Les dernières paroles de Pie X, au consistoire du 27 mai et dans son exhortation du 2 août 1914, comme les dernières photos que nous avons de lui, montrent le cœur mortellement blessé, le visage ravagé du prophète qui a reçu ces coups dans la maison de ses frères...

Prophète, il le fut en prédisant, dès 1906, le malheur qui s’abattrait sur le monde : au cardinal Merry del Val, en 1911, il dit avec angoisse : « Éminence, les choses vont mal ! La Grande Guerre arrive... » Et encore ceci, d’une stupéfiante précision : « Je plains mon successeur ! Je n’y assisterai pas ; mais c’est malheureusement vrai que Religio depopulata est imminente... Éminence, nous ne passerons pas 1914. »

Affligé de douleurs et de peines, il se savait impuissant à éviter la conflagration mondiale.

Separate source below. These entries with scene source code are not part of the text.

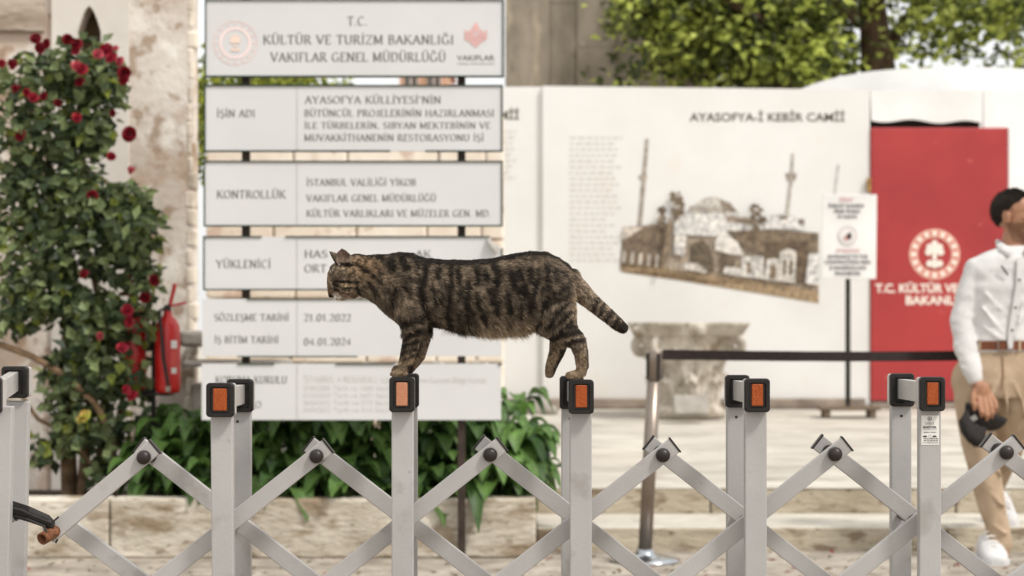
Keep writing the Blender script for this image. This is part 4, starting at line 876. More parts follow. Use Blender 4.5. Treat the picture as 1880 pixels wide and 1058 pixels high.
# photo columns of the front post, rear post, cap rows
posts = [(408.5, 443, 703, 766, None), (739.5, 748, 692, 757, 'p'), (1066, 1049, 697, 760, None), (1386.5, 1352, 695, 757, None), (1705.5, 1653, 692, 755, None), (2022, 1955, 693, 756, None)]
ct = []
for i, (pf, prr, c0, c1, rk) in enumerate(posts):
    xf, xr = P(pf, 0, YF).x, P(prr, 0, YR).x; zt, zb = P(0, c0, YF-.03).z, P(0, c1, YF-.03).z; ht = zt-zb; wd = L(46.5 if i else 51, YF-.03)
    lean = L(6, YF)/.35 if i == 0 else 0
    # front post, its cap, the rail on top and the rear post are one upright of the barrier
    pw = L(40, YF); m = MB()
    m.box((xf+lean*.12, YF, (zb+.06)/2+.01), (pw, .026, zb-.05), rot=Euler((0, -lean*.33, 0)) if lean else None, bev=.0025)
    po = m.build('front_post', M_alu, br)
    end_cap(po, Vector((xf, YF-.006, (zt+zb)/2)), wd, ht, .05, M_reflp if rk else M_refl, -1)
    zr0, zr1 = P(0, c1-9, YR).z, P(0, c0-6.5, YR).z; m = MB(); hr = zr1-zr0
    zr1 = zt-.001; zr0 = zb-.001
    ro = MB().box((xr, YR, (zr0+.06)/2+.01), (L(37, YR), .026, zr0-.05), bev=.0025).build('rear_post', M_alu, br)
    end_cap(ro, Vector((xr, YR+.004, (zr0+zr1)/2)), wd*1.02, hr, .046, None, -1)
    q = MB().box((xr-.004, YR-.031, zr0-.022), (.006, .004, .006), bev=.0012).build('screw', M_knob, ro)
    # rail between the two caps
    a, b = Vector((xf, YF+.018, (zt+zb)/2+.002)), Vector((xr, YR-.018, (zr0+zr1)/2+.002)); d = b-a
    MB().box((a+b)/2, (.021, d.length, .044), rot=Euler((0, 0, math.atan2(-d.x, d.y))), bev=.0015).build('top_rail', M_silver, ro)
    ct.append((pf, xf, xr))
    if i == 4:                                        # maker's sticker
        m = MB(); ys = YF-.0135
        MB().box(((P(1691.5, 0, ys).x+P(1724, 0, ys).x)/2, ys, (P(0, 763, ys).z+P(0, 817, ys).z)/2), (L(32.5, ys), .0006, L(54, ys))).build('sticker', M_label, po)
        yk = ys-.0006; K = s2l(60, 58, 62)[:3]; K2 = s2l(110, 108, 112)[:3]
        ringshape(m, 1707, 769, 3.1, 4.0, yk, K, 24); sans_text(m, 'B', 1705.4, 1708.6, 767.3, 770.7, yk, K, .03)
        sans_text(m, 'OĞUZ', 1699, 1715, 775.4, 779.4, yk, K); sans_text(m, 'BARİYER', 1695, 1719.5, 782.5, 786.6, yk, K, .035)
        sans_text(m, 'YOL GÜVENLİK SİSTEMLERİ', 1695.5, 1720, 788.4, 789.8, yk, K2); sans_text(m, 'MADE IN TÜRKİYE', 1696.5, 1719, 793.2, 794.8, yk, K, .03)
        for x in (1698, 1715.5): pxpoly(m, [(x-4, 802.5), (x-3, 800.5), (x+1, 799.5), (x+4, 801), (x+4, 802.8), (x-4, 803)], yk, K)
        ringshape(m, 1707, 801, 1.9, 2.4, yk, K2, 20)
        sans_text(m, '+90 212 000 00 00', 1695, 1722, 804.2, 806.8, yk, K, .03); sans_text(m, '+90 532 000 00 00', 1695, 1722, 808, 810.6, yk, K, .03); sans_text(m, 'www.oguzbariyer.com', 1693.5, 1722, 811.8, 814, yk, K, .02)
        m.build('lettering', M_print, po)
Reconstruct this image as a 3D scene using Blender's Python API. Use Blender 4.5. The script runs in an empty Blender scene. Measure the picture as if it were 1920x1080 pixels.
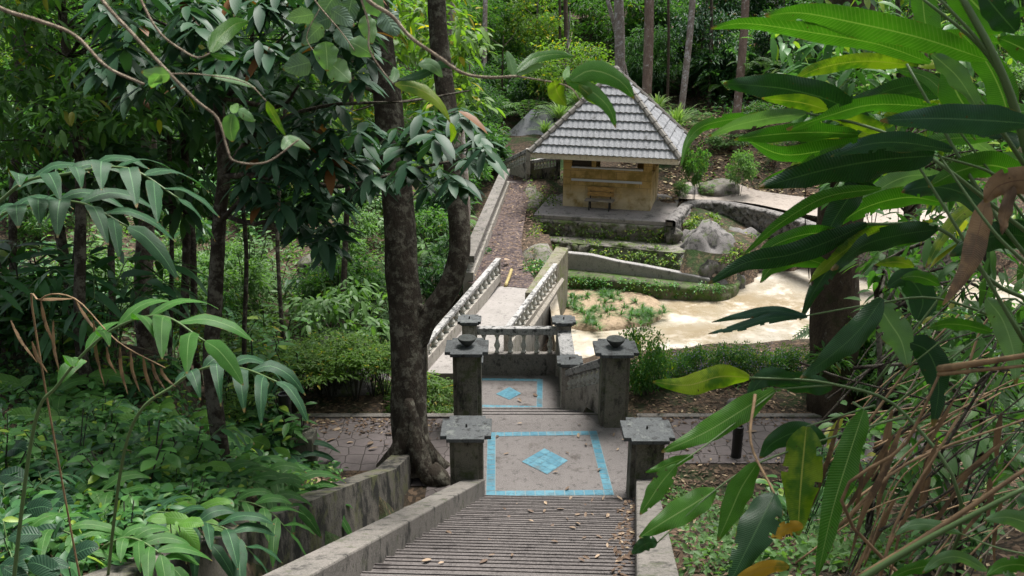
import bpy, math, random
import numpy as np
from mathutils import Vector, Matrix
R = math.radians
random.seed(7); rng = np.random.default_rng(7)
SC = bpy.context.scene; COL = SC.collection

# ---------------- camera, sky, sun, exposure ----------------
FPX, PITCH, CAMZ = 1650.0, R(18.9), 7.5
cd = bpy.data.cameras.new('camera'); cam = bpy.data.objects.new('camera', cd); COL.objects.link(cam)
cam.location = (0, 0, CAMZ); cam.rotation_euler = (R(90) - PITCH, 0, 0)
cd.sensor_width = 36; cd.lens = FPX / 1920 * 36; cd.clip_start = .05; cd.clip_end = 500
cd.dof.use_dof = True; cd.dof.focus_distance = 17; cd.dof.aperture_fstop = 7.0
SC.camera = cam
SUN_EL, SUN_AZ = R(68), R(35)
w = bpy.data.worlds.new('World'); SC.world = w; w.use_nodes = True
nt = w.node_tree; nt.nodes.clear()
sky = nt.nodes.new('ShaderNodeTexSky'); sky.sky_type = 'NISHITA'; sky.sun_disc = False
sky.sun_elevation = SUN_EL; sky.sun_rotation = SUN_AZ; sky.dust_density = 4; sky.air_density = 1.0; sky.ozone_density = 1
hs = nt.nodes.new('ShaderNodeHueSaturation'); hs.inputs['Saturation'].default_value = .38
bg = nt.nodes.new('ShaderNodeBackground'); bg.inputs['Strength'].default_value = .095
wo = nt.nodes.new('ShaderNodeOutputWorld')
nt.links.new(sky.outputs[0], hs.inputs['Color']); nt.links.new(hs.outputs[0], bg.inputs[0]); nt.links.new(bg.outputs[0], wo.inputs[0])
sd = bpy.data.lights.new('sun', 'SUN'); sd.energy = 3.2; sd.angle = R(24); sd.color = (1, .97, .93)
so = bpy.data.objects.new('sun', sd); COL.objects.link(so)
# light comes from azimuth SUN_AZ (clockwise from +y), elevation SUN_EL
sdir = Vector((math.sin(SUN_AZ) * math.cos(SUN_EL), math.cos(SUN_AZ) * math.cos(SUN_EL), math.sin(SUN_EL)))
so.rotation_euler = sdir.to_track_quat('Z', 'Y').to_euler()
SC.view_settings.view_transform = 'Standard'; SC.view_settings.look = 'None'; SC.view_settings.gamma = 1
SC.view_settings.exposure = 1.3
SC.cycles.max_bounces = 6; SC.cycles.diffuse_bounces = 3; SC.cycles.transmission_bounces = 4; SC.cycles.glossy_bounces = 2
SC.cycles.use_denoising = True

# ---------------- measuring helpers: distances read off the photograph ----------------
CP, SP = math.cos(PITCH), math.sin(PITCH)
def pt(px, py, zc):
    u = (px - 960) / FPX; v = (py - 540) / FPX
    return Vector((zc * u, zc * (CP - v * SP), CAMZ - zc * (SP + v * CP)))
def onz(px, py, z):
    v = (py - 540) / FPX
    return pt(px, py, (CAMZ - z) / (SP + v * CP))
def zc_of(p): return p.y * CP + (CAMZ - p.z) * SP
def top_at(p, py):
    """height of the point above p that is seen at picture row py"""
    v = (py - 540) / FPX
    k = math.tan(PITCH + math.atan(v))
    return CAMZ - p.y * k

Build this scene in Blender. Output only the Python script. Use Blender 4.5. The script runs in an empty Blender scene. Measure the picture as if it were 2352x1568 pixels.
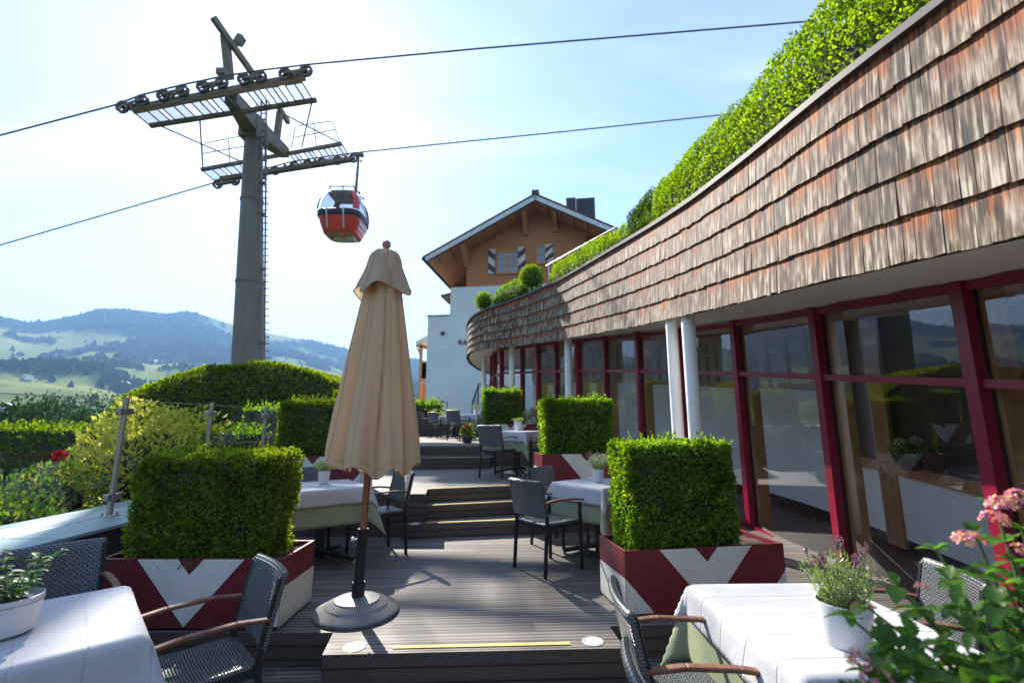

Alors, se tournant vers Dieu, « il l’implorait en ces termes : “ Seigneur, prenez ma misérable vie, mais arrêtez le massacre de tant de mes enfants. ” Puis, quand le sang commença à couler aux quatre coins cardinaux de l’Europe, il se consacra en victime sainte avec les soldats tombant au champ d’honneur : “ J’offre en holocauste ma misérable vie pour empêcher le massacre de tant de mes enfants ”, répétait-il en pleurant.

« Ainsi mourut le saint pape Pie X [ignis ardens], comme l’un des premiers héros de cette guerre par laquelle le Bon Dieu allait purifier le monde de son orgueil et de ses crimes, au prix du sang de millions de victimes consentantes... le 20 août 1914. » (CRC n° 308, décembre 1994, p. 2)

Moins de trois années plus tard, comme en réponse à cette Victime d’agréable odeur, dont la doctrine demeurait comme une pierre d’attente pour le relèvement de l’Église, Notre-Dame descendait du Ciel pour faire cesser la guerre et sauver les âmes de l’Enfer.